Given entries:
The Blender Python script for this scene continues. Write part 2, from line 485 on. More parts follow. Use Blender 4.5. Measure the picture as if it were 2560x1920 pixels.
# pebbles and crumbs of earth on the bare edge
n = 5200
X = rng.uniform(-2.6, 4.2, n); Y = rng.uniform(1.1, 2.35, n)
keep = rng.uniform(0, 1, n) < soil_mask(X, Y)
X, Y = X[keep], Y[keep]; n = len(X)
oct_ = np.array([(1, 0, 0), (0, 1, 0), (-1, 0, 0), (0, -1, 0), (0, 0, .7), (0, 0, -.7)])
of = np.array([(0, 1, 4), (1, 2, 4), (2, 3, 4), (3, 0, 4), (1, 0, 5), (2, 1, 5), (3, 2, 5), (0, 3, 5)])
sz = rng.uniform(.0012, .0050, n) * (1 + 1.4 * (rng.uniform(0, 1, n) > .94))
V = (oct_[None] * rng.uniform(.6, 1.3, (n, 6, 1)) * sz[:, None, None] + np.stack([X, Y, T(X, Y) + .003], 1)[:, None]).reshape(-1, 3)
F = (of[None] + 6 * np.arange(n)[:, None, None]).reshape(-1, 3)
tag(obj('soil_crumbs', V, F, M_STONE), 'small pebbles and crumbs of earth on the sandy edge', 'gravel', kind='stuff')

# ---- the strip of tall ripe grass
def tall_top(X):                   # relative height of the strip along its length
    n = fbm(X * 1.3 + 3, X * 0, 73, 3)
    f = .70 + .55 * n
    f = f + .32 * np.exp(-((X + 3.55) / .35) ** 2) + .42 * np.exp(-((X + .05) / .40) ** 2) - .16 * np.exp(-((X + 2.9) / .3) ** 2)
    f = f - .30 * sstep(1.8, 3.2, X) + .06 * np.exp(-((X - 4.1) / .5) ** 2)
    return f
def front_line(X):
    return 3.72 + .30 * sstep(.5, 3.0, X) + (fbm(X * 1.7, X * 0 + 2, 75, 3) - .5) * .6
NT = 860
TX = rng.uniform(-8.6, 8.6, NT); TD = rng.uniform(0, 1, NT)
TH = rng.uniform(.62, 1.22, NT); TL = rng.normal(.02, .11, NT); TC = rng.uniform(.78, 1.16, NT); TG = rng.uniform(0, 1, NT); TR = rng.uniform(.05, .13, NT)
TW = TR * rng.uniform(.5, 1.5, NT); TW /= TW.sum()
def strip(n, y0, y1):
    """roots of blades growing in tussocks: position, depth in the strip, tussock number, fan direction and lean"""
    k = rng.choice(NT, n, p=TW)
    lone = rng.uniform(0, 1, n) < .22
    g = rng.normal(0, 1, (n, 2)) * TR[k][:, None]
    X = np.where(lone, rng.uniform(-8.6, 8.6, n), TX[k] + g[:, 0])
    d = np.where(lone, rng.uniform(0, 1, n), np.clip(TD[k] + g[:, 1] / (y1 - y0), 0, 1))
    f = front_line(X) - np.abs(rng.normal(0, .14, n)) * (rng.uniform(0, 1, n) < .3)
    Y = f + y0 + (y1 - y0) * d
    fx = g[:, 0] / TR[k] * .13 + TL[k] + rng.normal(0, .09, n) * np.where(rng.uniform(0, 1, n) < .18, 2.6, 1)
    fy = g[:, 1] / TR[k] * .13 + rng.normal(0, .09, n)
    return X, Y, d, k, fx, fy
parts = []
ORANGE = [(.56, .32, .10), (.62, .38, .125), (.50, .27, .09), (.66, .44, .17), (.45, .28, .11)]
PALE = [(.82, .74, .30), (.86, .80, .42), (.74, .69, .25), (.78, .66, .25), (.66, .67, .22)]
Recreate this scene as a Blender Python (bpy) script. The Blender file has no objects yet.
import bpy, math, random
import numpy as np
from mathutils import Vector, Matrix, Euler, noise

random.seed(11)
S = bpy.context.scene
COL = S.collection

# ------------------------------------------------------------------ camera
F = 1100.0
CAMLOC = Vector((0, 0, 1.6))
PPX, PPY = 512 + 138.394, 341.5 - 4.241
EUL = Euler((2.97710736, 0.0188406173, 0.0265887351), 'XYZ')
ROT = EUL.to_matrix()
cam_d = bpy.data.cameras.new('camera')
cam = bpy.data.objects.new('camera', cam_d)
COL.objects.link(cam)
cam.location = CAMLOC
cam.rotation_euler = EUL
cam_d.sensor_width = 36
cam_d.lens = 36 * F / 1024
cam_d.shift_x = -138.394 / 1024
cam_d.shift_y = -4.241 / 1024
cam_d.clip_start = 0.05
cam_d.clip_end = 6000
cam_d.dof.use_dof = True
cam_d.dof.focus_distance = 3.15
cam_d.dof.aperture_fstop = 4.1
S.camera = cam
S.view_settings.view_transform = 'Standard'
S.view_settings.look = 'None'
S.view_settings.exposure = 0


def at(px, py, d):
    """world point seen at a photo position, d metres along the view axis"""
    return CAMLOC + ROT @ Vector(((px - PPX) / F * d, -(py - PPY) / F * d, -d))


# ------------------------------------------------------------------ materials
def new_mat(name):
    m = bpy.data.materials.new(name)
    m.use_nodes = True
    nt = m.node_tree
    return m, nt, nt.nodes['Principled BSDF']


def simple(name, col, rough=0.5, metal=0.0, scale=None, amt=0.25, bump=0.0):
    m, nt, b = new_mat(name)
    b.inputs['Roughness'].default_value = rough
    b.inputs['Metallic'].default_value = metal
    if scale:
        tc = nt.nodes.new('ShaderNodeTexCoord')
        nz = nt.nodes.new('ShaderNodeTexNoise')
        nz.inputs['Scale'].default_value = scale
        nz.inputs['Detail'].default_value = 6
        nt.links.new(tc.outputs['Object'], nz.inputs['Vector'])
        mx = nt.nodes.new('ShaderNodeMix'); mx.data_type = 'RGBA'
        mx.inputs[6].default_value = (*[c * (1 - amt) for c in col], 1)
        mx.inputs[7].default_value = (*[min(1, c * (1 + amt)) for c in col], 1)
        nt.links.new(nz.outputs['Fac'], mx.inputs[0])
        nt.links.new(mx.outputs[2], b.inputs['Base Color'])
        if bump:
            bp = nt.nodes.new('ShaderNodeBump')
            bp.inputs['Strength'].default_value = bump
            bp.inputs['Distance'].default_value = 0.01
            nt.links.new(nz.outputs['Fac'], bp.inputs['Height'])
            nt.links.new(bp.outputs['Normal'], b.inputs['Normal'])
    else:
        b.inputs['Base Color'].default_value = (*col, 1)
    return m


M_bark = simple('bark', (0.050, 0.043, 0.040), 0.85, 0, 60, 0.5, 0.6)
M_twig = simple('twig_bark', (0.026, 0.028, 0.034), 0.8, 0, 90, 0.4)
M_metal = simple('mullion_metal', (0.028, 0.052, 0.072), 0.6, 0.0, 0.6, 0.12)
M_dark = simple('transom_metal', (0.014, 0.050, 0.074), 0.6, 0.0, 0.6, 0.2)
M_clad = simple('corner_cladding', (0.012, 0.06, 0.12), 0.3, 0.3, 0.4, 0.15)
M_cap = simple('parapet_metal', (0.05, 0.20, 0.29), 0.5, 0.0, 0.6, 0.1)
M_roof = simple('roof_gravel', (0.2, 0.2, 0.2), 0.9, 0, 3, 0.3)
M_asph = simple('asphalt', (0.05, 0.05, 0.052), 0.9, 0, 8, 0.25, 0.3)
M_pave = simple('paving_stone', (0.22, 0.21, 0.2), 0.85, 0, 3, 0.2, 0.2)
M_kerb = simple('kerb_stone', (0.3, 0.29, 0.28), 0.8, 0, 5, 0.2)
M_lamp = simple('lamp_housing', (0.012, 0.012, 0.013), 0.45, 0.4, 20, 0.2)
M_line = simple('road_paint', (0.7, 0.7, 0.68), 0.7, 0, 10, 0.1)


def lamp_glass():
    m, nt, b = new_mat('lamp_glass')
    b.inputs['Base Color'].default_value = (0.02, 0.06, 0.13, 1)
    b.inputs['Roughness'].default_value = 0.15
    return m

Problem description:
Print exactly the lines from the beginning of the entries through the line with "tag(obj('soil_crumbs', V, F, M_STONE), 'small". Output nothing more.

Result below:
The Blender Python script for this scene continues. Write part 2, from line 485 on. More parts follow. Use Blender 4.5. Measure the picture as if it were 2560x1920 pixels.
# pebbles and crumbs of earth on the bare edge
n = 5200
X = rng.uniform(-2.6, 4.2, n); Y = rng.uniform(1.1, 2.35, n)
keep = rng.uniform(0, 1, n) < soil_mask(X, Y)
X, Y = X[keep], Y[keep]; n = len(X)
oct_ = np.array([(1, 0, 0), (0, 1, 0), (-1, 0, 0), (0, -1, 0), (0, 0, .7), (0, 0, -.7)])
of = np.array([(0, 1, 4), (1, 2, 4), (2, 3, 4), (3, 0, 4), (1, 0, 5), (2, 1, 5), (3, 2, 5), (0, 3, 5)])
sz = rng.uniform(.0012, .0050, n) * (1 + 1.4 * (rng.uniform(0, 1, n) > .94))
V = (oct_[None] * rng.uniform(.6, 1.3, (n, 6, 1)) * sz[:, None, None] + np.stack([X, Y, T(X, Y) + .003], 1)[:, None]).reshape(-1, 3)
F = (of[None] + 6 * np.arange(n)[:, None, None]).reshape(-1, 3)
tag(obj('soil_crumbs', V, F, M_STONE), 'small pebbles and crumbs of earth on the sandy edge', 'gravel', kind='stuff')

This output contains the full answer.